Rhetoric about violence, insurrection and ever civil war has been ramping up in extremist websites, podcasts and streaming video ever since an FBI search of Trump's home and club in Florida Mar-a-Lago on Monday.

Beirich said the increased violent rhetoric, the political unease in the country, and the mainstreaming of ideas once considered militant and fringe reminds her of the early 1990s, when a wave of anti-government sentiment culminated in the 1995 bombing of the Alfred P. Murrah Federal Building in Oklahoma City, the deadliest domestic terrorism incident in U.S. history.

"I don't think there's any question there's going to be more violence," Beirich said. "There was a lot of violence against federal government installations, besides Oklahoma City, back in the 1990s, and I have a feeling we're going to see that resurge in a big way because of all this rhetoric."

For subscribers: How a network of researchers is searching for the next hate-fueled attack

'Kill F.B.I. on sight'

Interstate 71 in Clinton County near Cincinnati was closed during Thursday's standoff.
Interstate 71 in Clinton County near Cincinnati was closed during Thursday's standoff.

The FBI search clearly spurred the owner of the @rickyshifferjr account into action.

The Shiffer account seemed laser-focused on the FBI once Trump announced his property had been searched, and on Tuesday, the day after the raid, the account posted, "Kill F.B.I on sight."

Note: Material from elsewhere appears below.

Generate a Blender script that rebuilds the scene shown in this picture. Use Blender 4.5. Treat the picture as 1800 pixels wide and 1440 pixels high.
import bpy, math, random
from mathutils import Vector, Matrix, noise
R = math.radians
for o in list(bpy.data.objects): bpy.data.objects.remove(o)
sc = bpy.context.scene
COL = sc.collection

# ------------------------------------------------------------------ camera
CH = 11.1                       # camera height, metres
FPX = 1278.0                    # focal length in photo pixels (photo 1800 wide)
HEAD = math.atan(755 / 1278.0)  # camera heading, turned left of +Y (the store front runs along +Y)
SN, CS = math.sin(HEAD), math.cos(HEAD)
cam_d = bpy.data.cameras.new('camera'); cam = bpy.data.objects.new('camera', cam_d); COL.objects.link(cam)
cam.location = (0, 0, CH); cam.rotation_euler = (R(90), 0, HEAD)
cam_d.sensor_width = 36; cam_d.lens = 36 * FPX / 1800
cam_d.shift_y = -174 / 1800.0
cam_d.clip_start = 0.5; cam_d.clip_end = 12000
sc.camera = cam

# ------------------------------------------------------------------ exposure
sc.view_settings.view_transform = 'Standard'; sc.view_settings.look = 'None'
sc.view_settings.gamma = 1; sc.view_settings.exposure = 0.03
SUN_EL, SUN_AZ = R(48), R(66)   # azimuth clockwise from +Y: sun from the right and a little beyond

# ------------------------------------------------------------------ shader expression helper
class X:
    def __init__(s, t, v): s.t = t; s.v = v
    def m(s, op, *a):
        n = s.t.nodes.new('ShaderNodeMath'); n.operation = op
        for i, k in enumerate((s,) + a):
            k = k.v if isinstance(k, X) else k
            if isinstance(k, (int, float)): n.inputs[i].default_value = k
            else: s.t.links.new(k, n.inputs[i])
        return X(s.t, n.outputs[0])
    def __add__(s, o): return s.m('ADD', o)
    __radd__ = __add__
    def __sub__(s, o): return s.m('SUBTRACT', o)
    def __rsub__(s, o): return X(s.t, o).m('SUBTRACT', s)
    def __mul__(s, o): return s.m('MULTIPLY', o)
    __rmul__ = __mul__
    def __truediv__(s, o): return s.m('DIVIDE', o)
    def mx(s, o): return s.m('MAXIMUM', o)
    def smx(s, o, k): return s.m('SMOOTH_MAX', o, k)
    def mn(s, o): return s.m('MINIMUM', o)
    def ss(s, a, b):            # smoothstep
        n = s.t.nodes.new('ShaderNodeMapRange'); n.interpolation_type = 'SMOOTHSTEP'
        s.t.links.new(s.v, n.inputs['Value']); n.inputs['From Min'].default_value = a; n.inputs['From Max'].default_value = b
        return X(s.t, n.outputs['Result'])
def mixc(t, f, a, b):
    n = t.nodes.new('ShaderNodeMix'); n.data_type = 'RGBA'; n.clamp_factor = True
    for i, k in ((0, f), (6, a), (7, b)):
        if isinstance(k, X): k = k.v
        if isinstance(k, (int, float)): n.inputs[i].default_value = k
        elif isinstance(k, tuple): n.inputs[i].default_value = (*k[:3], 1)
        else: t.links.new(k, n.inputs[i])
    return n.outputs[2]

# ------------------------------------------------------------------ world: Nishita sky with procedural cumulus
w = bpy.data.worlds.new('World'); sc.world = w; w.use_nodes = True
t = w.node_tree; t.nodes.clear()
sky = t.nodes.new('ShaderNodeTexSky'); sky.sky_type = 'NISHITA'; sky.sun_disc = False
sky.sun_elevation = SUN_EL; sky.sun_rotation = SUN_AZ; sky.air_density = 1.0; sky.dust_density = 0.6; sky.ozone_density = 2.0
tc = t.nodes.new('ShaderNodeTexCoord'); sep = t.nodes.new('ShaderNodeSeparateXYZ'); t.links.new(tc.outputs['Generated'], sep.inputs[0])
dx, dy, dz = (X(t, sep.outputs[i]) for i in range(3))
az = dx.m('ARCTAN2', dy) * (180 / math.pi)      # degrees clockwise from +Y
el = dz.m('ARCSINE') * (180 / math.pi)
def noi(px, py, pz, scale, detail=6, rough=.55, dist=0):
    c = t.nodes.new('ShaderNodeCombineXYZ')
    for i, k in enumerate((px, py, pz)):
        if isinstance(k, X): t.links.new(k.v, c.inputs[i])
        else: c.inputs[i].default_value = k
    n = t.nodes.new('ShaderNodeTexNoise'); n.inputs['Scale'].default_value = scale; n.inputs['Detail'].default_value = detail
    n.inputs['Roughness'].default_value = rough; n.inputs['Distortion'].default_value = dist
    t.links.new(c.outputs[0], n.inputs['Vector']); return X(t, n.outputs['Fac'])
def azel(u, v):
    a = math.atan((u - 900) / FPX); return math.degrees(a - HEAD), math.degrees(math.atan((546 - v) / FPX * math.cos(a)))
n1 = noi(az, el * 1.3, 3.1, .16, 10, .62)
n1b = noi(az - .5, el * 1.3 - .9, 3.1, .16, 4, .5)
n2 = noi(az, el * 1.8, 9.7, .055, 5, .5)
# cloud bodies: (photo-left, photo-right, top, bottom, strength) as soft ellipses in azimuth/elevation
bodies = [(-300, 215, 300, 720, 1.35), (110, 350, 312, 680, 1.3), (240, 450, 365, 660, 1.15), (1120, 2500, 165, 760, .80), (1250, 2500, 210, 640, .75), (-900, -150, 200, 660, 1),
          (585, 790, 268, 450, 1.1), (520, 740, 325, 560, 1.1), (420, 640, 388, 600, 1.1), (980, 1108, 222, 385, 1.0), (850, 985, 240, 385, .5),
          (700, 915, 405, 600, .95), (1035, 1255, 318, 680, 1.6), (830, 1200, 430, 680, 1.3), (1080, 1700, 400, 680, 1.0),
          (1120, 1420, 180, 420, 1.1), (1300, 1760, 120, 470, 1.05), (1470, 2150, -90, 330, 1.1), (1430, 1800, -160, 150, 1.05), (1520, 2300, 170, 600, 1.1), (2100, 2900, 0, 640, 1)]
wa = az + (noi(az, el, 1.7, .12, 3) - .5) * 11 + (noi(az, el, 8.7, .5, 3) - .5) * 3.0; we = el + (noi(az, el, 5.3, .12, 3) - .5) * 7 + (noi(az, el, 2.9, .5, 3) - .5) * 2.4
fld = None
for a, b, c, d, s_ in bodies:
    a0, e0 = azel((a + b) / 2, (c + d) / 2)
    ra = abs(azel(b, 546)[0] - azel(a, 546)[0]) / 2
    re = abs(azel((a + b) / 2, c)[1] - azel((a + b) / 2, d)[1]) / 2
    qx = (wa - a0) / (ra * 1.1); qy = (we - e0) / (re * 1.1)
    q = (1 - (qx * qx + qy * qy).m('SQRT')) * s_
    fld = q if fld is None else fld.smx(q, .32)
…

On Wednesday, Shiffer went into overdrive, making 58 posts or replies in a single day. A typical example: "I will never forget that the freedom and opportunity end if ever men fail to face their enemies in combat."

But early in the morning on Thursday, he was silent.

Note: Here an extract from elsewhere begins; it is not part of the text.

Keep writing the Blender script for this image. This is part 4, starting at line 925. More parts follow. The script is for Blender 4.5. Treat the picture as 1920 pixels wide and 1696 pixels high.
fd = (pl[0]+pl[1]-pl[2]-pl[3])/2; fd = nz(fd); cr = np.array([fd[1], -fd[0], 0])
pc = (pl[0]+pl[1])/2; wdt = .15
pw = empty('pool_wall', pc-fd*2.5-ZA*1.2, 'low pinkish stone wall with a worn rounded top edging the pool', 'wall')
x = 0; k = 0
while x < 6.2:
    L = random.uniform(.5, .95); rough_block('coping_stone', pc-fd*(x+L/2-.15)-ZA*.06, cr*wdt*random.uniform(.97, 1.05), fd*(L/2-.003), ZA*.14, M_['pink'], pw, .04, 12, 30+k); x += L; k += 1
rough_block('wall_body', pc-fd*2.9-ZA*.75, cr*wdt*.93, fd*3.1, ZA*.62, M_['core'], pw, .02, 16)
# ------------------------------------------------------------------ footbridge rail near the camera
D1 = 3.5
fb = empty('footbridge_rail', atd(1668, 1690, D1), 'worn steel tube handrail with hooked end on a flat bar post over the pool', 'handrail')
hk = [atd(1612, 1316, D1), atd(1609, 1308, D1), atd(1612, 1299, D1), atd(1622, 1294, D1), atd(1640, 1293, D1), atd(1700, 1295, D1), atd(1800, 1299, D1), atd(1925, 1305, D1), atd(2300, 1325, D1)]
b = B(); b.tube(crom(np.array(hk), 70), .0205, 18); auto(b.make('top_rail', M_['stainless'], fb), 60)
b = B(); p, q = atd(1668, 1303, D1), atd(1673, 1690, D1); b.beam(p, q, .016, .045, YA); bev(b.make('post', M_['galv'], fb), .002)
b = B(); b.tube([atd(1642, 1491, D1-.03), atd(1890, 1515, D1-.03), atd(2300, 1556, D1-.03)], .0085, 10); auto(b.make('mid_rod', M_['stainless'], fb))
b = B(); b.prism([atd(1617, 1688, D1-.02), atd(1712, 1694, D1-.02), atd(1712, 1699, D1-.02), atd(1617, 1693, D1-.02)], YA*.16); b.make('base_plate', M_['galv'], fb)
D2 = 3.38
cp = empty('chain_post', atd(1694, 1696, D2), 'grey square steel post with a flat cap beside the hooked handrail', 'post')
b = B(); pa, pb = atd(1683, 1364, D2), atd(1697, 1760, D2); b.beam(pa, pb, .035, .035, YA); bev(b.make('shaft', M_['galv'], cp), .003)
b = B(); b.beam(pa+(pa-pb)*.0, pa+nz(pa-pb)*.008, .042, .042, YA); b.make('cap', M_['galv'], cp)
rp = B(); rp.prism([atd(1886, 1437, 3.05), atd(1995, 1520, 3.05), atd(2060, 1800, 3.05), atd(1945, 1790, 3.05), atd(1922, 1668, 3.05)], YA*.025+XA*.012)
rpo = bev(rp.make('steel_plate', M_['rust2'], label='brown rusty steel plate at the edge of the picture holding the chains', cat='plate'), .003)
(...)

That morning, the Ohio State Highway Patrol would later say, Shiffer headed to the FBI field office. He had his rifle and his nail gun and his convictions.

After an alarm and response by special agents, he fled in a Ford Crown Victoria.

During those moments, the person logged into Truth Social began a sort of confession.

"Well, I thought I had a way through bullet proof glass, and I didn't. If you don't hear from me, it is true I tried attacking the F.B.I."

The post continued, but ended abruptly: "It'll mean either I was taken off the internet, the F.B.I. got me, or they sent the regular cops while"

It would be Ricky Shiffer's final comment.

Shiffer drove north on Interstate 71, beyond the shopping plazas of suburban Cincinnati and the scaffolds of the Kings Island amusement park, and deeper into the Ohio countryside.

Along the way, he exchanged gunfire with officers, said Thomas Breckle, director of the Clinton County Emergency Management Agency.

Somewhere amid the cornfields, police would later say, Shiffer left the interstate, abandoned his vehicle and continued his flight on foot, which ended in a standoff.

By 3:45 p.m., police said, Shiffer raised his gun toward the officers.

The ultimate confrontation, the one Shiffer had long been preparing for, had finally arrived.

The intersection of Smith Road and Van Tress Road in Chester Township, Ohio, near where the Ohio State Highway Patrol says a standoff took place the day before with an armed man who they say tried to breach the FBI’s Cincinnati office.
The intersection of Smith Road and Van Tress Road in Chester Township, Ohio, near where the Ohio State Highway Patrol says a standoff took place the day before with an armed man who they say tried to breach the FBI’s Cincinnati office.